Only it’s not the students who need it, it’s the politicians.

The political class in this day and age seems to have forgotten the things that made this country great to begin with.  They have turned their backs on such important and unchanging documents as the Declaration of Independence, the Constitution, and the Bill of Rights.  We have become a society in which our leaders are far too willing, one could even say eager, to throw away our basic freedoms and we as a populace act almost as willing accomplices by failing to exhibit outrage.

One of the latest attempts to bypass our American heritage has been provoked by the events and actions in another nation.  In this case, Egypt.

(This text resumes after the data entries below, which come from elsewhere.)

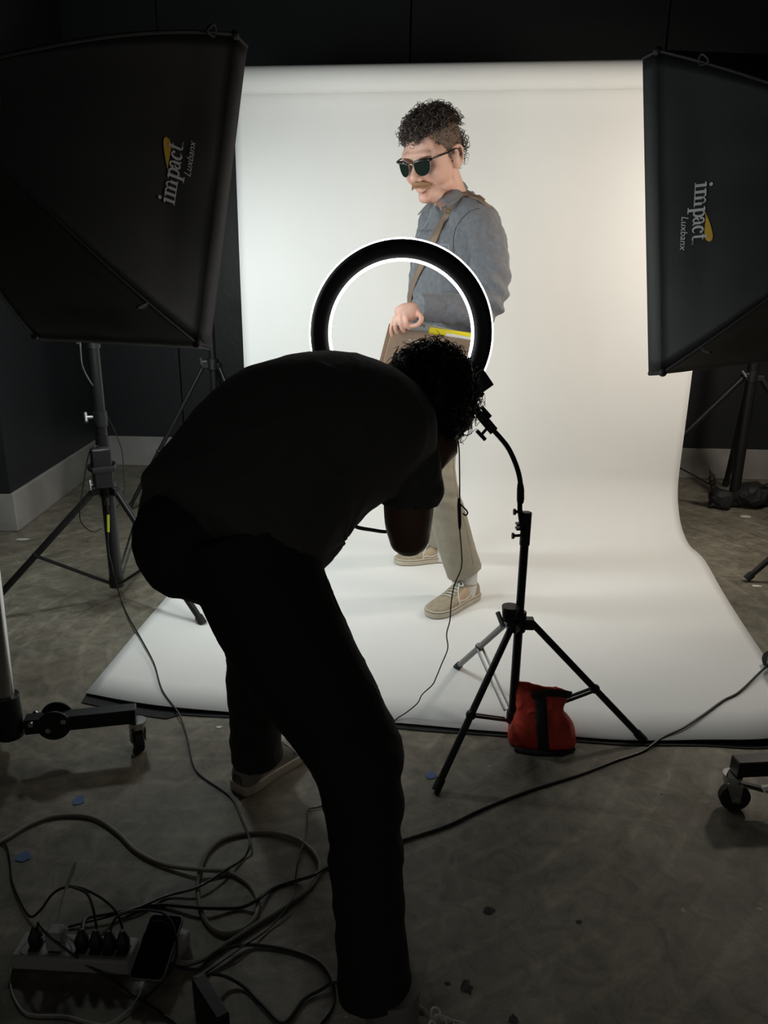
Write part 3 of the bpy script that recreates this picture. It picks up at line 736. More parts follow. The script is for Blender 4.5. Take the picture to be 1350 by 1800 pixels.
cable('thick grey beige cord coiled in loops on the floor', 
  [F(-40, 1500, .006), F(4, 1478, .006), F(53, 1449, .006), F(102, 1434, .006), F(160, 1436, .006), F(204, 1462, .006), F(240, 1496, .006), F(289, 1520, .006), F(355, 1529, .014), F(400, 1533, .006), F(436, 1553, .006), F(452, 1580, .006), F(449, 1611, .006), F(427, 1633, .006), F(391, 1640, .006), F(364, 1622, .006), F(349, 1584, .006), F(349, 1540, .006), F(364, 1500, .006), F(391, 1476, .006), F(436, 1464, .006), F(480, 1464, .006), F(524, 1476, .006), F(553, 1502, .006), F(561, 1527, .006), F(547, 1558, .006), F(502, 1593, .006), F(444, 1629, .006), F(391, 1664, .006), F(356, 1687, .008), F(329, 1694, .012), F(311, 1690, .018)], 0.0047, M['cablegrey'], name='extension_cord')
G = 'black plug cables arching over the power strip'
cable('black cable arching from the left edge into the rightmost plug of the power strip', [F(-20, 1470, .005), F(9, 1484, .005), F(18, 1513, .005), F(22, 1549, .005), F(36, 1584, .006), F(53, 1611, .008), F(71, 1600, .03), F(93, 1571, .07), F(118, 1559, .09), F(145, 1562, .10), F(178, 1578, .10), F(204, 1602, .09), F(216, 1633, .072)], 0.0027, M['cable'], G)
cable('short black cable arching from a cord crossing into the fourth plug of the strip', [F(133, 1516, .16), F(119, 1552, .12), F(130, 1560, .11), F(153, 1571, .10), F(164, 1598, .09), F(170, 1633, .072)], 0.0026, M['cable'], G)
cable('black cable arching from the fifth plug across the dark phone screen', [F(193, 1640, .072), F(199, 1622, .085), F(208, 1610, .09), F(231, 1602, .085), F(262, 1600, .08), F(289, 1607, .075), F(305, 1629, .066), F(311, 1664, .05), F(307, 1690, .03), F(290, 1720, .01), F(250, 1760, .005)], 0.0024, M['cable'], G)
cable('black cord from the first plug running diagonally to the bottom picture edge', [F(66, 1635, .075), F(68, 1622, .085), F(80, 1640, .08), F(116, 1669, .05), F(156, 1698, .02), F(200, 1724, .006), F(249, 1758, .004), F(289, 1784, .004), F(330, 1815, .004)], 0.0026, M['cable'], G)
cable('upright pale cord rising from the white plug of the power strip', [F(101, 1620, .075), F(107, 1589, .10), F(114, 1565, .13), F(119, 1549, .15), F(126, 1532, .165), F(133, 1516, .175), F(130, 1530, .16), F(122, 1550, .13), F(118, 1562, .11)], 0.0018, M['cablewhite'])
cable('thin white charging cable curling from the power strip round to the phone', [F(127, 1673, .038), F(122, 1659, .05), F(111, 1651, .055), F(80, 1647, .055), F(49, 1656, .05), F(31, 1678, .03), F(20, 1698, .005), F(20, 1740, .004), F(40, 1776, .004), F(67, 1784, .004), F(116, 1785, .004), F(160, 1797, .004), F(190, 1800, .004), F(222, 1778, .006), F(242, 1753, .012), F(249, 1735, .03)], 0.0014, M['cablewhite'])
cable('black cable looping behind the adapter brick towards the photographer', [F(311, 1700, .008), F(351, 1704, .012), F(365, 1687, .016), F(391, 1669, .018), F(440, 1661, .006), F(498, 1668, .004), F(547, 1684, .004), F(573, 1704, .004), F(587, 1736, .006), F(584, 1771, .004), F(555, 1810, .004)], 0.0032, M['cable'])
cable('black cable from the adapter brick dipping below the frame to the near shoe', [F(362, 1716, .03), F(375, 1712, .03), F(400, 1718, .015), F(431, 1736, .005), F(462, 1767, .005), F(498, 1798, .005), F(533, 1758, .005), F(560, 1742, .006), F(589, 1727, .012), F(618, 1735, .01), F(645, 1750, .008)], 0.0032, M['cable'])

# power pack on the left stand
bc = P(179, 822, 2.845); bal = empty('power_pack', bc, 'black box-shaped power pack strapped to the left light stand', 'power pack')
b = MB(); b.box(bc, (0.07, 0.05, 0.15), Matrix.Rotation(0.5, 3, 'Z')); b.build('case', M['blackplastic'], bal, bevel=0.006)
b = MB()
pts = [bc+Matrix.Rotation(0.5, 3, 'Z')@V((x, y, -0.002)) for x, y in ((-.038, -.028), (.038, -.028), (.06, .03), (.045, .085), (-.03, .06), (-.045, .03))]
b.tube(pts, 0.011, 8, 1, closed=True, flat=0.25, hint=V((0, 0, 1))); b.build('velcro_strap', M['strapblack'], bal)
b = MB(); b.tube([P(186, 874, 2.86), P(188, 888, 2.86)], 0.009, 10); b.build('connector', M['blackplastic'], bal)
hz = MB(); hz.tube([P(190, 905, 2.86), P(190.3, 935, 2.852)], 0.0052, 10); tag(hz.build('cable_marker', M['hazard']), 'yellow green tape band around the cable below the power pack', 'tape')
cable('thin black wire hanging in a long loop left of the power pack', [P(181, 792, 2.85), P(170, 784, 2.84), P(157, 795, 2.83), P(147, 850, 2.82), P(140, 905, 2.82), P(148, 925, 2.83), P(165, 935, 2.85), P(178, 929, 2.87)], 0.0022, M['cable'], name='wire')
cable('thin black wire running behind the left stand pole down to its collar', [P(186, 728, 2.91), P(200, 755, 2.93), P(214, 790, 2.95), P(217, 825, 2.95), P(219, 860, 2.95), P(214, 880, 2.95), P(197, 905, 2.93), P(190, 945, 2.9)], 0.002, M['cable'], name='wire')
cable('pale wire hanging from the left softbox beside the stand pole', [P(139, 575, 2.6), P(141, 610, 2.65), P(144, 640, 2.72), P(152, 660, 2.8), P(163, 678, 2.88)], 0.003, M['greymetal'], name='wire')

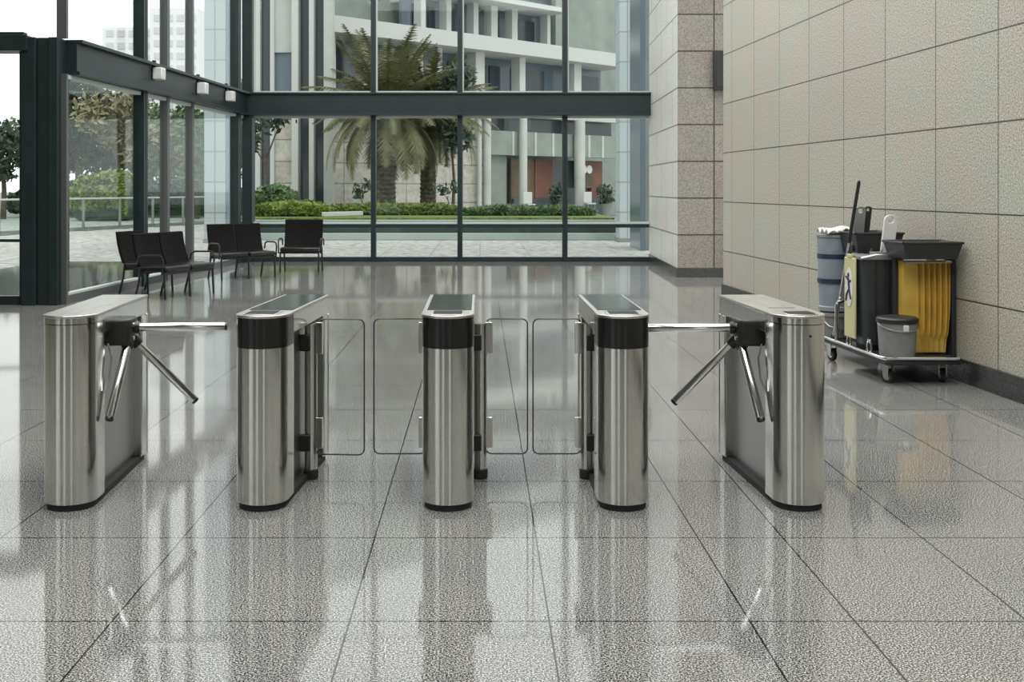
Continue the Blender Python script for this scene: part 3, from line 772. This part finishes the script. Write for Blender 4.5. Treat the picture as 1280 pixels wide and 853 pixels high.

Unless you’ve been in some sort of isolation the situation in Egypt can hardly be outside your sphere of knowledge.  The country is turning into a powder keg with an ever-shortening fuse.  Demonstrators on both sides have begun to exhibit violent tendencies toward not only one another, but also anyone who appears foreign, in many cases targeting journalists.

How has the Egyptian president responded?  In many ways, but perhaps the most disturbing is the practical shut down on internet communications through a sort of internet “kill switch.”  And this, my friends, has given Washington one hell of an idea.  An idea that they moved on quickly continue to try to push trough.

After all, we really need the government to have the power to shut down the most powerful and influential tool for communication and the sharing of ideas the world has ever seen.  And, of course, this power would never be abused.  It is absolutely necessary to have it available in the case of cyber attacks, which most experts agree will rarely, if ever, be predictable without outside intelligence.

We can trust them.  Implicitly.  After all, they’re the government and they’re here to help.